▶ **DATA SEGMENT**
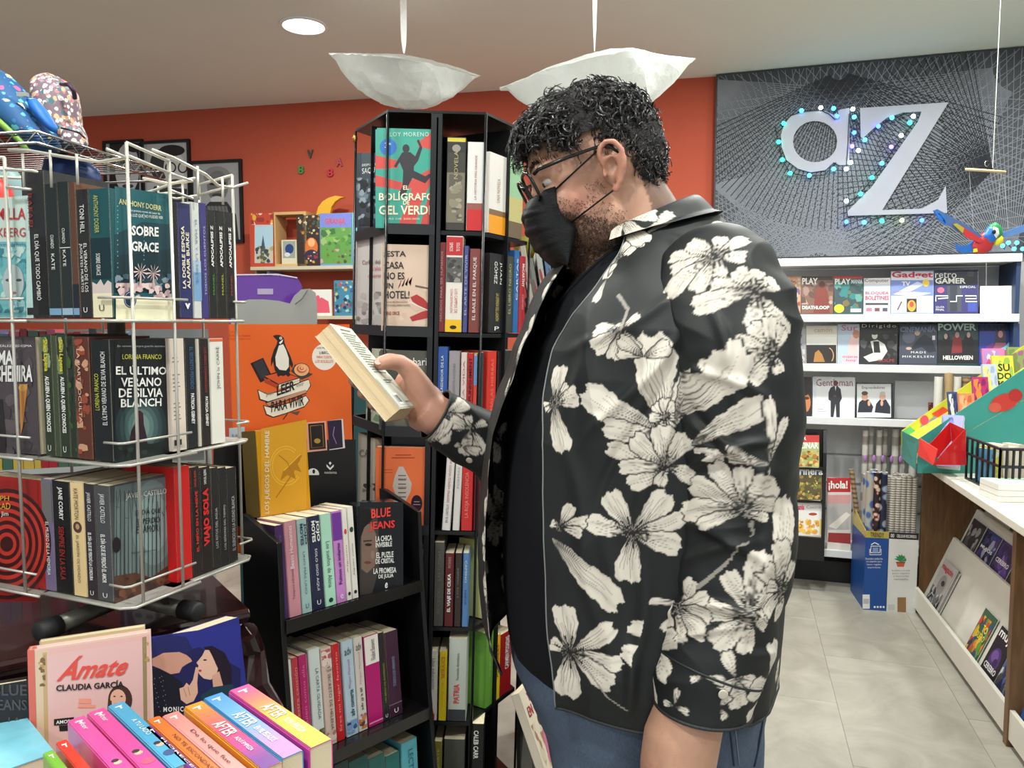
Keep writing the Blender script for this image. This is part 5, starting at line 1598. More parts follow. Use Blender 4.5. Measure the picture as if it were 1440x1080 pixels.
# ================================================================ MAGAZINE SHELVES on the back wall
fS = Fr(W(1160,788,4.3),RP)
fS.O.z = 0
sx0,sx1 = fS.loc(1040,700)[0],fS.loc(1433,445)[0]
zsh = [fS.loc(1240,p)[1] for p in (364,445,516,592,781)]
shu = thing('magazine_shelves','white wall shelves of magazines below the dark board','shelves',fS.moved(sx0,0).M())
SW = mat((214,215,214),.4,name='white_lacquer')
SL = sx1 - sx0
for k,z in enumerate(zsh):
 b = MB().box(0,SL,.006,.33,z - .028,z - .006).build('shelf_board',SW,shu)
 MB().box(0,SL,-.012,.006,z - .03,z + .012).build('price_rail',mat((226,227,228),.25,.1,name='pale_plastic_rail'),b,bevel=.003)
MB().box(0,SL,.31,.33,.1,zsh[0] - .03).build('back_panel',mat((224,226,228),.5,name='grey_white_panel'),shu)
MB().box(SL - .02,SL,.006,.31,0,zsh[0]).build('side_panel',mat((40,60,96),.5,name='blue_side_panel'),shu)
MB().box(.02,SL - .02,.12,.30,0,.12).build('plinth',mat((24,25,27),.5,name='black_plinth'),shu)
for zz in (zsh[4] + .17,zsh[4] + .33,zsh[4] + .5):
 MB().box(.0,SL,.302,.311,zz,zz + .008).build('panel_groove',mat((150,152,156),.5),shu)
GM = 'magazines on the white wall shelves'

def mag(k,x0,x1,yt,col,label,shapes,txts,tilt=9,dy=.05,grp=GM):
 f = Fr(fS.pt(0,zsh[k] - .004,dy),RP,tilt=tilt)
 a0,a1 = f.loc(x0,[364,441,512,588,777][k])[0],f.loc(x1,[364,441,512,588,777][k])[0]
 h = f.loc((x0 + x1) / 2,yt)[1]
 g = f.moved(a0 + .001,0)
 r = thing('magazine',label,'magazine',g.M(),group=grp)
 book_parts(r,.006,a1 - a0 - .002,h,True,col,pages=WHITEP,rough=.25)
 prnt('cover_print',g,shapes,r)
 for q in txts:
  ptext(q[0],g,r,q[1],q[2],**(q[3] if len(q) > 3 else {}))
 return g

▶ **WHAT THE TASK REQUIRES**
Skip the pictures, please, and transcribe only the lines from the beginning of the material through the one that contains "GM = 'magazines on the white wall shelves'".

▶ **THE REPLY**
Keep writing the Blender script for this image. This is part 5, starting at line 1598. More parts follow. Use Blender 4.5. Measure the picture as if it were 1440x1080 pixels.
# ================================================================ MAGAZINE SHELVES on the back wall
fS = Fr(W(1160,788,4.3),RP)
fS.O.z = 0
sx0,sx1 = fS.loc(1040,700)[0],fS.loc(1433,445)[0]
zsh = [fS.loc(1240,p)[1] for p in (364,445,516,592,781)]
shu = thing('magazine_shelves','white wall shelves of magazines below the dark board','shelves',fS.moved(sx0,0).M())
SW = mat((214,215,214),.4,name='white_lacquer')
SL = sx1 - sx0
for k,z in enumerate(zsh):
 b = MB().box(0,SL,.006,.33,z - .028,z - .006).build('shelf_board',SW,shu)
 MB().box(0,SL,-.012,.006,z - .03,z + .012).build('price_rail',mat((226,227,228),.25,.1,name='pale_plastic_rail'),b,bevel=.003)
MB().box(0,SL,.31,.33,.1,zsh[0] - .03).build('back_panel',mat((224,226,228),.5,name='grey_white_panel'),shu)
MB().box(SL - .02,SL,.006,.31,0,zsh[0]).build('side_panel',mat((40,60,96),.5,name='blue_side_panel'),shu)
MB().box(.02,SL - .02,.12,.30,0,.12).build('plinth',mat((24,25,27),.5,name='black_plinth'),shu)
for zz in (zsh[4] + .17,zsh[4] + .33,zsh[4] + .5):
 MB().box(.0,SL,.302,.311,zz,zz + .008).build('panel_groove',mat((150,152,156),.5),shu)
GM = 'magazines on the white wall shelves'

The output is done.